Joined on 06/24/06
Well worth the extra money

Pros: Highest clocked Windsor available at a comfortable price, and the highest clocked Windsor that doesn't have a TDP of 125W (that's the 6000+). Furthermore, at 2.8GHz the 5600+ has an even clock divider so the RAM runs at full DDR2-800 (6000 and 5200 don't).
Cons: AMD cheaped out on the heatsink. Just your generic all-aluminum heatsink with an equally-generic fan on top. Doesn't befit a processor with a TDP of 89W. Attachment to the board took a lot of effort and time and forced me to worry about possibly breaking the motherboard from all that stress.
Dead after two months of use

Pros: Worked pretty much as expected, except in terms of longevity.

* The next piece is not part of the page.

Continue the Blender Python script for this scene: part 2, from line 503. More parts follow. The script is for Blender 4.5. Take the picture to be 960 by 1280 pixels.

Seemed to be a bargain for the price.
Cons: After two months, doesn't recognize any discs. Included remote doesn't come with batteries.
Massive overkill for my purposes

Pros: I upgraded to this from an almost six-year-old Radeon HD 4890, and that was "enough" to play most of my games at 1920x1200, albeit with AA turned off. This thing is enough to play those same games at triple their framerates with AA maxed out. And they're mostly DirectX 9 games - tried out a couple DirectX 11 games (Assassin's Creed 3, Civ5) and it's still smooth as glass with everything ramped up. Card fans are effectively inaudible even at full load - card idles at 36C, highest I've seen it go is 61C.
Cons: As others have pointed out, the card is huge. Not a problem for me - I installed it into a CoolerMaster Cosmos full tower case so there was plenty of room, but it's definitely not intended for low-profile builds. Not gonna knock off an egg for that though, since it doesn't affect me.
Overall Review: Again, it was massive overkill for my purposes - I suspect I'd be just fine and have saved money if I went for the 2GB card, but I went for this instead from the perspective of "future-proofing" a rig that I've had for about five years now (i7-920, 12GB DDR3-1066). None of my games (with the lone exception of Skyrim, so far) use more than about 1.5GB of vram according to MSI Afterburner, but I expect this to change in the next few years (and I expect this card to last at least as long as my Radeon HD 4890 has).
Best WD drive for the price

Pros: Installed without a hitch. Equally as fast, if not faster, as a WD Raptor. Quiet. NCQ support is a big plus.
Cons: Took two hours to full format.
Overall Review: You could go cheap, save a bit of money, get as much space, but get a slower drive by buying a desktop-level drive. RE2's are enterprise-level, and support NCQ. Hence the higher cost.
Worked for about five minutes...

Pros: It actually works in Vista x64. Got a signal and was able to watch a local station. Picture quality was excellent.
Cons: This card runs way too hot. The only place to install it due to the form factor of the card was sandwiched between two 8800GT's in a PCIe-x8 slot (the only available PCIe-x1 on my board is for small form factor cards). Its high temperature combined with the heat from the top 8800GT's fan likely did it in. Restarted the system once (to perform a memory test) and it disappeared from the DMI pool and Device Manager.
Overall Review: Excellent driver support, insofar that it actually worked in Vista x64, which is more than can be said for most TV tuner manufacturers, hence the extra egg. Yet for all intents and purposes, the card itself stopped working (and possibly fried itself) in less than half an hour, so I'm pretty certain I can't return it to NewEgg for a refund.
Nice, albeit with strings attached

Pros: Picture quality average for an analog TV tuner, natively supported in Vista.
Cons: Vista x64 drivers a work-in-progress. Current drivers don't yet support 64-bit memory mapping, so it only works if I remove a 2gb stick of RAM from my machine.
Overall Review: Disappointing in that I have to gut my system of half its RAM to get this to work properly.